Terorisme di Indonesia Belum Sepenuhnya Tuntas. Modus Rakit Bom dengan Transaksi Miliaran

Terorisme di Indonesia Belum Sepenuhnya Tuntas. Modus Rakit Bom dengan Transaksi Miliaran melalui teknologi digital dengan cara manipulasi untuk mengelabui kecurigaan pemerintah terhadap transaksi yang janggal.

0
42
Photo courtesy: Tangsel News

Terorisme di Indonesia harus tetap diwaspadai. Menko Pulhukam mengungkap kejanggalan transaksi melalui pembelian sajadah bernilai miliaran rupiah di wilayah Jawa Timur. Transaksi janggal dan mencurigakan ini berhasil di deteksi dan diketahui dan pemerintah berupaya mengungkap transaksi ini sebagai bagian dari transaksi dan aksi terorisme. Uang yang di gunakan untuk merakit bom oleh kelompok teroris ini berhasil memanfaatkan transaksi dengan menggunakan teknologi digital untuk melancarkan dan mengembangkan aksi terorisme kelompoknya. Transaksi bernilai miliaran rupiah tersebut disinyalir juga dipergunakan untuk merekrut anggota baru untuk melancarkan serangan terorisme.

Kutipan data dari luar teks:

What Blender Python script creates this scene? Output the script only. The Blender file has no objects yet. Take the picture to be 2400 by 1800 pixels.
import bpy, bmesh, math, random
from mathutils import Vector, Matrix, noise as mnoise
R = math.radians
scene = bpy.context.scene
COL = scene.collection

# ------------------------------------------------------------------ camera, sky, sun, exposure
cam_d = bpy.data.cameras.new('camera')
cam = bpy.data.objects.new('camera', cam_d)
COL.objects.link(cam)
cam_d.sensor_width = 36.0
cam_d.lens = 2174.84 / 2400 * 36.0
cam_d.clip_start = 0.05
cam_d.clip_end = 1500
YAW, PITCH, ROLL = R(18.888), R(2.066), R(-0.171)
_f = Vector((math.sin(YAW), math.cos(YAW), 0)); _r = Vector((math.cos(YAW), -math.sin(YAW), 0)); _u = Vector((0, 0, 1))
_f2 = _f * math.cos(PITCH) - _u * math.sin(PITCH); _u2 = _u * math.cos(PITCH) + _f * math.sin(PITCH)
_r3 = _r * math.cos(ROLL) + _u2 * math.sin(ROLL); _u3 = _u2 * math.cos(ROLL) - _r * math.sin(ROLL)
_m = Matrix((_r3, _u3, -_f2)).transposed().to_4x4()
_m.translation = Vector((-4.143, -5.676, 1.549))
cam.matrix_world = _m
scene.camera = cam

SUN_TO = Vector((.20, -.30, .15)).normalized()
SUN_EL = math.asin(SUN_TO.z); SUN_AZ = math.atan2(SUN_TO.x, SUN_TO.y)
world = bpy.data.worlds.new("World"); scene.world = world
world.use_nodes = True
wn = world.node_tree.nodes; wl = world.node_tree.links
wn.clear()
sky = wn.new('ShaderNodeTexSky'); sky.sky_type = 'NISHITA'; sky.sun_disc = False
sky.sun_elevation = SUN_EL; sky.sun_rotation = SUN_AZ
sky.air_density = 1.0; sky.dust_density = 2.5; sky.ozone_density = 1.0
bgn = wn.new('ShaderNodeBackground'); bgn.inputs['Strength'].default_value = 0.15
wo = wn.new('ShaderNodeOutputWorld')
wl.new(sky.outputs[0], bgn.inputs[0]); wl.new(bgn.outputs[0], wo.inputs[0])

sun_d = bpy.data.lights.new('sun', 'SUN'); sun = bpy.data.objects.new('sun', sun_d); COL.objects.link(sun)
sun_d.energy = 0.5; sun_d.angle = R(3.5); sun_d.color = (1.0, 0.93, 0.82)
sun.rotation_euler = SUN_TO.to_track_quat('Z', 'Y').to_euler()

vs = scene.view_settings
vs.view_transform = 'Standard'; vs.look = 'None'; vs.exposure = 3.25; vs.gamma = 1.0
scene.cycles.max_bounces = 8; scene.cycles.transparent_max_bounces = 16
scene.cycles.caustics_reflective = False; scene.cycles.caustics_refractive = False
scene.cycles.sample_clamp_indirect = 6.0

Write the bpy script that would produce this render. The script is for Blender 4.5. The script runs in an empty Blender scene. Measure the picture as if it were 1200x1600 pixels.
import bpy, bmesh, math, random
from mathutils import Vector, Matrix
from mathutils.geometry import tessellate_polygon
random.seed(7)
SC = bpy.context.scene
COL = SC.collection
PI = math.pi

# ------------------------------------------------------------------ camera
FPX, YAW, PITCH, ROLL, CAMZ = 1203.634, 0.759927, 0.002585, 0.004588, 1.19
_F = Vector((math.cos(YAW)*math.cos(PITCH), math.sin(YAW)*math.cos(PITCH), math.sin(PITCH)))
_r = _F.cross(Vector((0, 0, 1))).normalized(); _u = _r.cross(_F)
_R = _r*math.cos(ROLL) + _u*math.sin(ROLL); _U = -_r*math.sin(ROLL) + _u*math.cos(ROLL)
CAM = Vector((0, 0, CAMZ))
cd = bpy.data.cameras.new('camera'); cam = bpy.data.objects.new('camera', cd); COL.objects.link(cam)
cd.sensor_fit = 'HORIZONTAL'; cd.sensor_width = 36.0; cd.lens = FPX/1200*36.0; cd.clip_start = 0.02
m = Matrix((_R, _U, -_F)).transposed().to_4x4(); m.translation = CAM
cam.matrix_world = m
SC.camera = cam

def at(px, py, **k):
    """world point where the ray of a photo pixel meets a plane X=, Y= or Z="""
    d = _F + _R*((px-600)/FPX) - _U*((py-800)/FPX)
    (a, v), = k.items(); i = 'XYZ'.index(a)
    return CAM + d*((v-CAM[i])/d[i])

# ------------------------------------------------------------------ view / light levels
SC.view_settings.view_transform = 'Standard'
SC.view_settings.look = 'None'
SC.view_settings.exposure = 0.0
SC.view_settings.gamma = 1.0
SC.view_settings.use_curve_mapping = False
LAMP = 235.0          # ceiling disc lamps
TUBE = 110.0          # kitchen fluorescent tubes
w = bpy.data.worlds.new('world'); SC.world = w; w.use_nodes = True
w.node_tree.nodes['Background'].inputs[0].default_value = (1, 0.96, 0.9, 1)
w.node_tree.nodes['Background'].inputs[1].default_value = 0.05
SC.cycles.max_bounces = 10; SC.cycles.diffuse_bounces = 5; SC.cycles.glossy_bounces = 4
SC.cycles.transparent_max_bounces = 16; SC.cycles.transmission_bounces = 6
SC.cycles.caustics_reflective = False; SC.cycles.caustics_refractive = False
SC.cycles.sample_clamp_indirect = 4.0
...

Kegiatan siber terorisme di era transformasi digital juga telah memanfaatkan teknologi dan kini juga telah diterapkan di kelompok teroris dalam melancarkan serangan, perekrutan anggota dan lain lain, demikian dikatakan Menko Polhukam, Mahfud Md pada sambutan acara Pengarahan gerakan Literasi Digital di Mabes TNI Cilangkap, Jakarta Timur, minggu lalu.Hal ini juag menjadi salah satu pembuktian kuat bahwa gerakan atau aksi terorisme di tingkat global maupun di Indonesia belum sepenuhnya tuntas, untuk itu hal ini perlu terus di cermati secara seksama oleh pemerintah untuk tidak lengah di era gempuran transformasi digital.

Transaksi keuangan mencurigakan ini juga telah dan terus di pantai oleh PPATK yang diketahui cukup banyak. Mahfud Md yang juga sebagai Ketua TPPU melihat bahwa transaksi mencurigakan ini dimanfaatkan oleh dan untuk kegiatan maupun aksi terorisme dengan cara mengelabui dalam bentuk pemesanan dan jumlah barang berupa sajadah di sebuah tempat di Jawa Timur. Perusahaan memanipulasi hal tersebut yang ternyata barang pesanan sajadah tersebut tidak pernah di kirim. Saat dilakukan pelacakan transaksi mencurigakan ini oleh PPATK, uang tersebut dipergunakan untuk merakit bom.

Selain serangan siber terorisme, hal yang perlu diperhatikan juga adalah serangan siber oleh suatu negara atau kelompok kejahatan tertentu dengan melakukan pengintaian. Mahfud mencontohkan munculnya Bjorka, yang pernah menghebohkan di media sosial, yang mengklaim telah terjadi kebocoran data.
“Kemudian ada serangan siber yang disponsori oleh negara atau kelompok yang bermaksud jahat dapat melakukan pengintaian atau pencurian informasi seperti kita pernah dengar, di sini ada data pribadi bocor, Bjorka, pembicaraan antara presiden dan menteri yang bocor tempo dulu, dan bisa lebih dahsyat dari itu hanya saja hal ini tidak banyak kita ketahui,” imbuhnya.